I was very surprised, when I came to read the Christmas story for myself, that Saint Luke never thought to mention the cow.  His trough is there to be sure.  “She brought forth her firstborn son, and laid him in a manger.”  The cow gets a mention in a number of the carols, and no Renaissance painting of the Nativity  would imagine leaving him out.  

This isn’t just about lending a bit of realism to the stable scene.  The cattle, and the donkey  too, for that matter, point back to the words of a prophet from centuries before.  Isaiah, the most prolific of God’s spokesmen in the Old Testament, “The ox knoweth his owner, and the ass his master's crib: but Israel doth not know.”  The master’s crib--St. Luke uses the same word for the manger in the Bethlehem stable.  It’s a rare term, unmistakably pointing the listener back across the centuries.

The ox and the ass trust the one who feeds them, Isaiah is saying.  They come when he calls.  They are eager to receive the good things he brings to them.  They bend down into the crib, the manger, and they feast on the good things he has prepared for them.

But God’s people do not know Him.  They ignore the words of his prophets.  Their hearts are hard.  God told Isaiah to warn Israel about the judgment that was coming, the invasions they would suffer, the way all they held dear would be taken from them.  There was still time for them to turn to God and ask for mercy, still an opportunity for a new start.  But Isaiah can see that when he speaks, people just seem puzzled.  The ox is stupid, the donkey is stubborn, but neither can compare with the ignorance of God’s people.

It is as if God is just too far away, as if he speaks in a language they cannot understand.  One moment the people seem to fear him, and the next they act as if He takes no notice.  The prophet, for all the brilliant power of his words--and they are among the most arresting in literature--he can see that they will  not go far enough.  God’s people are in a fog, a haze of self-deception and destructive habit.  Sin has got hold of them, made them into beasts,

But what if God came even closer to us.  Would that be enough to break the spell?  What if He spoke not just in thunderclaps and fiery visions, but face to face?
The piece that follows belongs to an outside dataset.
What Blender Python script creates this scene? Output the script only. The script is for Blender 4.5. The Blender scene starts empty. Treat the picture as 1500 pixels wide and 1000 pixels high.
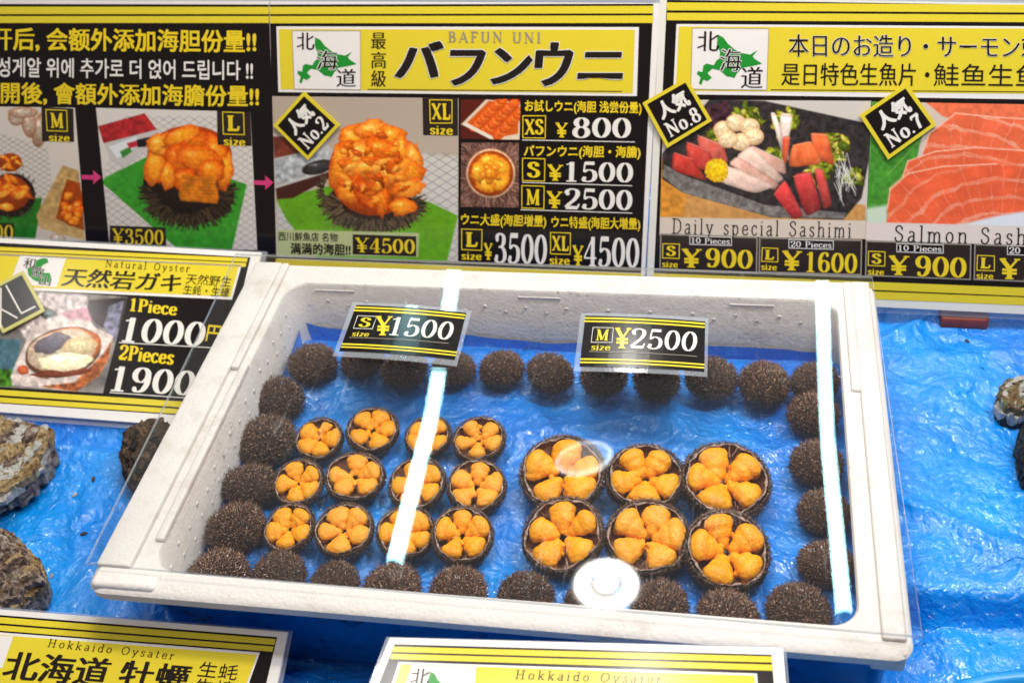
import bpy, bmesh, math, random
import numpy as np
from mathutils import Vector, Matrix

SC = bpy.context.scene
COL = SC.collection
rnd = random.Random(7)
R_ = math.radians

# ------------------------------------------------------------------ camera
FPX = 1725.0
def nrm(v):
    v = np.array(v, float); return v/np.linalg.norm(v)
eY = nrm((370, -1520, FPX)); eX = np.array((9690, 402, -FPX), float)
eX = nrm(eX - eX.dot(eY)*eY); eZ = np.cross(eX, eY)
RC = np.stack([eX, eY, eZ], 1)                 # world -> camera (x right, y down, z forward)
CAM = np.array([0.47314405, -0.50240721, 0.8185827])
cd = bpy.data.cameras.new('camera'); cam = bpy.data.objects.new('camera', cd); COL.objects.link(cam)
cd.sensor_width = 36.0; cd.lens = FPX/1500*36.0; cd.clip_start = 0.02; cd.clip_end = 50
M3 = Matrix([[RC[0][i], -RC[1][i], -RC[2][i]] for i in range(3)])
cam.matrix_world = Matrix.Translation(Vector(CAM)) @ M3.to_4x4()
cd.dof.use_dof = True; cd.dof.focus_distance = 1.0; cd.dof.aperture_fstop = 7.5
SC.camera = cam

# ------------------------------------------------------------------ world and lamps
W = bpy.data.worlds.new('World'); SC.world = W; W.use_nodes = True
W.node_tree.nodes['Background'].inputs[0].default_value = (1.0, 0.95, 0.90, 1)
W.node_tree.nodes['Background'].inputs[1].default_value = 0.17
def area(name, loc, target, sx, sy, power, col):
    l = bpy.data.lights.new(name, 'AREA'); l.shape = 'RECTANGLE'; l.size = sx; l.size_y = sy
    l.energy = power; l.color = col
    o = bpy.data.objects.new(name, l); COL.objects.link(o); o.location = loc
    o.rotation_euler = (Vector(target)-Vector(loc)).to_track_quat('-Z', 'Y').to_euler()
    return o
area('overhead_lamp', (0.28, 0.43, 1.38), (0.30, 0.26, 0), 0.44, 0.12, 11.0, (1.0, 0.93, 0.84))
area('overhead_lamp', (0.95, 0.25, 1.35), (0.55, 0.25, 0), 0.10, 0.35, 10.0, (0.95, 0.98, 1.0))
area('front_lamp', (0.15, -0.45, 1.95), (0.3, 0.45, 0.1), 0.7, 0.2, 7.0, (1.0, 0.93, 0.86))
def lamp(loc, power, col=(1, .97, .92), r=.04):
    l = bpy.data.lights.new('glint_lamp', 'POINT'); l.energy = power; l.color = col; l.shadow_soft_size = r
    o = bpy.data.objects.new('glint_lamp', l); COL.objects.link(o); o.location = loc
for q in ((-.9, .5, 1.2), (-.15, .62, 1.5), (.35, .70, 1.55), (1.05, .80, 1.3), (1.25, 1.25, 1.5), (.85, .35, 1.4), (-.75, .2, 1.3), (1.5, .55, 1.2), (-1.3, .9, 1.4), (1.1, .0, 1.6)):  # point lamps added to raise glints on the crinkled blue sheets
    lamp(q, 1.6 if q[0] < -.6 else 4.2)
SC.view_settings.view_transform = 'Standard'; SC.view_settings.look = 'None'
SC.view_settings.exposure = 0.0; SC.view_settings.gamma = 1.0
SC.render.engine = 'CYCLES'
SC.cycles.use_denoising = True
SC.cycles.transparent_max_bounces = 16; SC.cycles.max_bounces = 8
SC.cycles.sample_clamp_indirect = 6.0

# ------------------------------------------------------------------ pixel <-> place
def rays(px, py):
    d = np.stack([np.asarray(px, float)-750, np.asarray(py, float)-500, np.full(np.shape(px), FPX)], -1)
    return d @ RC
class Plane:
    """plane in the place; on() gives the point of it seen at a photo position, lifted by off"""
    def __init__(s, p, n): s.p = np.array(p, float); s.n = nrm(n)
    def on(s, px, py, off=0.0):
        d = rays(px, py); t = ((s.p-CAM) @ s.n)/(d @ s.n)
        return CAM + d*t[..., None] + s.n*off
def lean(y, z, a, roll=0.0):
    a = R_(a); return Plane((0, y, z), (0, -math.sin(a), math.cos(a)))
def at(px, py, z):
    d = rays(px, py); return CAM + d*((z-CAM[2])/d[2])
def depth(P): return float((RC @ (np.array(P)-CAM))[2])

# ------------------------------------------------------------------ numpy noise
def _h(ix, iy, seed):
    n = (ix.astype(np.int64)*374761393 + iy.astype(np.int64)*668265263 + seed*974634777) & 0xffffffff
    n = ((n ^ (n >> 13))*1274126177) & 0xffffffff
    return ((n ^ (n >> 16)) & 0xffff)/65535.0
def vnoise(x, y, seed=0):
    x = np.asarray(x, float); y = np.asarray(y, float)
    ix = np.floor(x); iy = np.floor(y); fx = x-ix; fy = y-iy
    fx = fx*fx*(3-2*fx); fy = fy*fy*(3-2*fy)
    a = _h(ix, iy, seed); b = _h(ix+1, iy, seed); c = _h(ix, iy+1, seed); d = _h(ix+1, iy+1, seed)
    return (a*(1-fx)+b*fx)*(1-fy)+(c*(1-fx)+d*fx)*fy
def fbm(x, y, seed=0, oct=4):
    s = 0; a = .5
    for k in range(oct):
        s = s + a*(vnoise(x, y, seed+k*17)-.5); x = x*2.03+5.2; y = y*2.03+1.7; a *= .5
    return s
def ridged(x, y, seed=0, oct=3):
    s = 0; a = .6
    for k in range(oct):
        s = s + a*(1-np.abs(2*vnoise(x, y, seed+k*31)-1))**3; x = x*1.9+3.1; y = y*1.9+8.3; a *= .5
    return s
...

What if God lived among as one of us, to show us God’s true intention?  What if God set aside all His power, renounced all that would terrify and compel?  What if He came as a baby, and a poor one at that, laid in the manger of a cow?  
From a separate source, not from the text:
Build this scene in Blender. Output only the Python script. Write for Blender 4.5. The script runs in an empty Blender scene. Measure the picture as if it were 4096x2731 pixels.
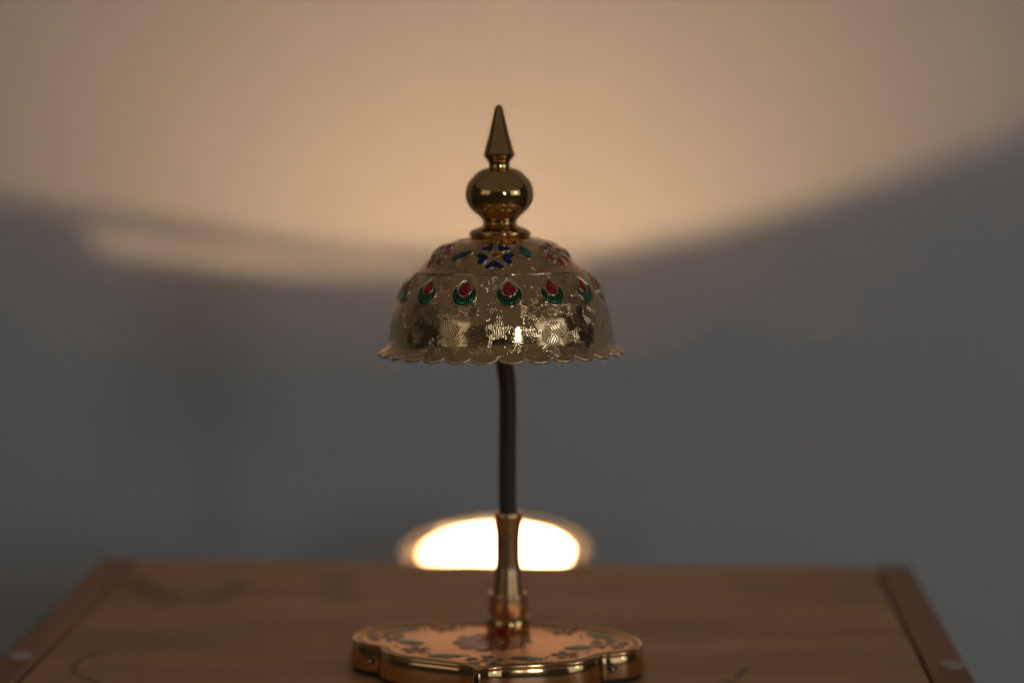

Well then, perhaps, we could listen and watch in a different way, and recognize God for who He has always been.  He made us in love, and longs for us to love Him in return.  He gives wisdom and strength, and hopes we will receive them and use them for the life He has intended for us all along.  He makes us new,  eager to welcome our Master, content to trust Him.  Once we were as stupid as oxen, as stubborn as donkeys, but when we meet Jesus we reclaim the dignity and purpose of creatures made in God’s own image.  Once beasts, we become human beings.  
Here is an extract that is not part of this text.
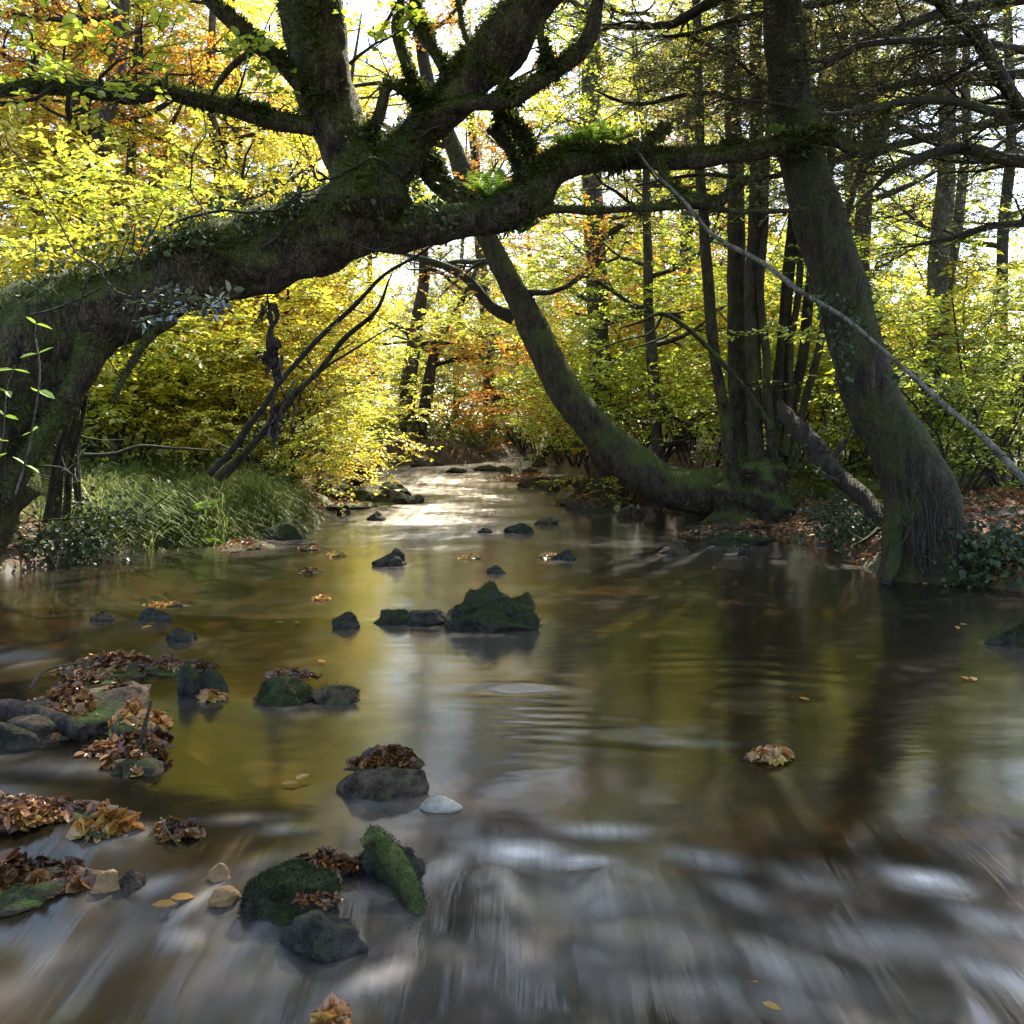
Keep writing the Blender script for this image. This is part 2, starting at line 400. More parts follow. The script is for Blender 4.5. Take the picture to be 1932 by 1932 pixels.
mh = nd(nt, 'ShaderNodeMix', data_type='FLOAT'); nt.links.new(fa.outputs['Fac'], mh.inputs[0]); nt.links.new(hi, mh.inputs[2]); nt.links.new(hs, mh.inputs[3])
nt.links.new(mh.outputs[0], bp.inputs['Height'])
fr = nd(nt, 'ShaderNodeFresnel'); fr.inputs[0].default_value = 1.33
nt.links.new(bp.outputs[0], gl.inputs['Normal']); nt.links.new(bp.outputs[0], fr.inputs['Normal'])
m2 = nd(nt, 'ShaderNodeMixShader'); nt.links.new(fr.outputs[0], m2.inputs[0]); nt.links.new(mx.outputs[0], m2.inputs[1]); nt.links.new(gl.outputs[0], m2.inputs[2])
fo = nd(nt, 'ShaderNodeBsdfDiffuse'); fo.inputs[0].default_value = (.74, .65, .55, 1)
st = ramp(nt, [(.3, .16), (.7, 1.)]); nt.links.new(math_n(nt, 'ADD', math_n(nt, 'MULTIPLY', na.outputs[0], .72), math_n(nt, 'MULTIPLY', nb.outputs[0], .28)), st.inputs[0])
ff = math_n(nt, 'MULTIPLY', tcn.outputs['Fac'], st.outputs[0])
ff = math_n(nt, 'ADD', ff, math_n(nt, 'SUBTRACT', tcn.outputs['Fac'], .75, True), True)
m3 = nd(nt, 'ShaderNodeMixShader'); nt.links.new(ff, m3.inputs[0]); nt.links.new(m2.outputs[0], m3.inputs[1]); nt.links.new(fo.outputs[0], m3.inputs[2])
nt.links.new(m3.outputs[0], out.inputs[0])
M['water'] = m

ys = np.concatenate([np.geomspace(1.2, 9, 300), np.geomspace(9.06, 42, 130)])
X, Y, f = fan(ys, 300, .62, 2.2)
Z = water_z(X, Y)
def on_slope(x, y):
    d = np.geomspace(1.4, 12, 3000); k = np.argmax(H + (HOR - y / PX) * d <= water_z((x / PX - .5) * d, d)); return W(x, y, d[k])
foam_sheen = np.zeros_like(X)
# rushing water below the low step: (px x, px y, half width px, half height px, strength)
for (fx, fy, hw, hh, s, tilt) in [
        (985, 1612, 85, 24, 1.5, .25), (1090, 1632, 70, 12, 1.2, .12), (1135, 1570, 75, 14, .95, .02), (1235, 1378, 80, 9, .26, .12), (1300, 1402, 100, 7, .2, .12),
        (840, 1640, 45, 30, .7, -.5), (965, 1685, 45, 40, .5, .6), (1190, 1660, 60, 30, .45, .4), (1120, 1710, 180, 55, .42, .15),
        (1745, 1665, 60, 20, 1.35, .35), (1520, 1660, 60, 22, .4, .4), (1330, 1625, 70, 20, .5, .3), (1400, 1690, 60, 28, .4, .3),
        (1880, 1750, 60, 30, .6, .5), (1640, 1770, 130, 36, .45, .3), (1250, 1800, 130, 60, .36, .2), (1480, 1830, 160, 50, .42, .3),
        (1880, 1850, 70, 35, .6, .5), (1000, 1830, 170, 80, .25, 0), (700, 1860, 70, 28, .5, -.4), (480, 1760, 60, 40, .3, -.8),
        (290, 1665, 60, 16, .5, -.3), (370, 1700, 50, 22, .55, -.9), (340, 1760, 60, 20, .4, .4), (200, 1780, 130, 60, .2, -.5), (470, 1545, 90, 10, .22, -.2),
        (540, 1565, 45, 12, .45, 0), (480, 1640, 90, 30, .22, -.6), (600, 1900, 160, 60, .2, -.3), (1400, 1900, 300, 40, .3, .2),
        (30, 1240, 60, 14, .35, 0), (130, 1450, 130, 14, .22, .1), (255, 1570, 40, 14, .4, .2), (190, 1590, 60, 14, .3, .2),
        (790, 1430, 120, 30, .08, 0), (730, 1520, 90, 20, .25, .1), (850, 1560, 90, 30, .2, .2)]:
    c = on_slope(fx, fy); d = c[1]; c2 = on_slope(fx, fy + hh)
    sx = hw / PX * d; sy = max(abs(c[1] - c2[1]), .03)
    dx = X - c[0]; dy = Y - c[1] + tilt * dx * (sy / sx) * 2.
    gg = s * np.exp(-(((dx / sx) ** 2 + (dy / sy) ** 2) ** .95)); foam_sheen = np.maximum(foam_sheen, gg)
foam_sheen = foam_sheen * .72 + .04 * sstep(3.3, 2.4, Y) * (.6 + .4 * fbm2(X * 2.2, Y * .5, 1., 2))
foam_sheen = foam_sheen + 1.5 * sstep(10.5, 15.5, Y) * np.exp(-((X + .9 + .02 * (Y - 12)) / (.6 + .06 * (Y - 10))) ** 2) * np.clip(.6 + .6 * fbm2(X * .7, Y * 1.6, 1., 3), 0, 1)     # broken water of the riffle, whitened to paint in the sky's bright reflection
near = sstep(3.7, 2.8, Y)
Z = Z + near * (.03 * fbm2(X * 2.2, Y * 1.1, 1., 3) + .008 * fbm2(X * 6, Y * 2., 1., 2)) + .012 * np.clip(foam_sheen, 0, 1) * near
Z = Z + .006 * fbm2(X, Y * .8, 1.2, 2)
def ripples(Z, px, py, hx, hy, lam, amp, curve=.25):
    c = on_water(px, py); dx = X - c[0]; dy = Y - c[1]
    return Z + amp * (.55 + .9 * fbm2(X, Y, 2.2, 2, 3.)) * np.exp(-(dx / hx) ** 2 - (dy / hy) ** 2) * np.sin((dy + .05 * fbm2(X, Y, 2.5, 2) + curve * dx ** 2 + .12 * dx) * 2 * math.pi / lam)
Z = ripples(Z, 1000, 1345, .3, .5, .13, .0026)
Z = ripples(Z, 985, 1298, .26, .12, .5, .014, .15)
Z = ripples(Z, 1430, 1270, .45, .7, .22, .003)
Z = ripples(Z, 1260, 1390, .35, .18, .3, .007, .1)
Z = Z + .02 * sstep(15, 20, Y) * fbm2(X * 1.4, Y * 1.0, 1., 3)
WX, WY, WZ, WF, WFO = X, Y, Z, f, foam_sheen
def level(x, y):
    """height of the water surface at points"""
    x = np.atleast_1d(np.asarray(x, float)); y = np.atleast_1d(np.asarray(y, float))
    i = np.clip(np.searchsorted(WY[:, 0], y), 0, len(WY) - 1); u = x / (.62 * np.maximum(WY[i, 0], 0) + 2.2); u = np.sign(u) * np.abs(np.clip(u, -1, 1)) ** (1 / 1.25)
    return WZ[i, np.clip(((u + 1) * .5 * (WX.shape[1] - 1)).round().astype(int), 0, WX.shape[1] - 1)]
def on_stream(x, y, dz=0.):
    """where the sight line through (x, y) meets the stream"""
    d = np.geomspace(1.6, 45, 5000); k = np.argmax(H + (HOR - y / PX) * d <= level((x / PX - .5) * d, d)); return W(x, y, d[k])
WAKES = []
def build_water():
    foam_sheen = WFO.copy(); Z = WZ.copy()
    for (cx, cy, w) in WAKES:
        dy = cy - WY; m = (dy > -w) & (dy < 4 * w + .6)
        sp = 1. if cy < 4 else .55
        dx = (WX - cx) / (w * .55 + .1 * np.maximum(dy, 0)); ring = np.exp(-((np.hypot((WX - cx) / (w * .62), (WY - cy) / (w * .5)) - 1.) / .16) ** 2) * .16
        tail = np.exp(-dx ** 2) * np.exp(-np.maximum(dy - w * .3, 0) / (w * 1.6)) * sstep(-.2 * w, w * .6, dy) * .3 * (.5 + .5 * np.abs(np.clip(dx, -1.5, 1.5)))
        foam_sheen = np.maximum(foam_sheen, np.where(m, np.maximum(ring, tail) * sp, 0))
    mb = MB(); mb.add(np.stack([WX, WY, Z], -1).reshape(-1, 3), WF)
    wo = tag(mb.build('water', M['water']), kind='structure')
    at = wo.data.attributes.new('foam_sheen', 'FLOAT', 'POINT'); at.data.foreach_set('value', np.clip(foam_sheen, 0, 1).ravel())
    at = wo.data.attributes.new('fast', 'FLOAT', 'POINT'); at.data.foreach_set('value', (sstep(3.9, 2.9, WY) * .9).ravel())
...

You can see it that day at the manger.  The legends say that the donkey and the cow bowed before him first, and so they might, for He is their master too.  The Scriptures tell us shepherds, common men who stumble in from the field.  They bow low, and when they have seen Him, they are filled with an inexpressible joy.  Wise men would come in time, scholars from a distant land, speaking in strange languages, and they would do much the same.  So it happened over and over again in the thirty three years of his earthly life, and after his resurrection even until this night.  Men and women have met Jesus, and the spell was broken.  They trusted Him, and followed Him, and their lives were changed forever.  

He comes this night to break the spell of sin and awaken hearts to deeper faith.  He comes to bring peace to troubled souls and a warm welcome to the wanderers.  And He comes to feed us, like a good farmer feeds his cows.  

His sacred food will soon be spread here for us,  His own Body and Blood.  The Altar is the Master’s crib.  The miracle of Christmas unfolds for us anew when we feed on Him who is our Lord and our life.  A poet once greeted Him with these words:
Now God is flesh, and lies in Manger pressed
As hay, the brutest sinner to refresh.
O happy field wherein this fodder grew,
Whose taste doth us from beasts to men renew.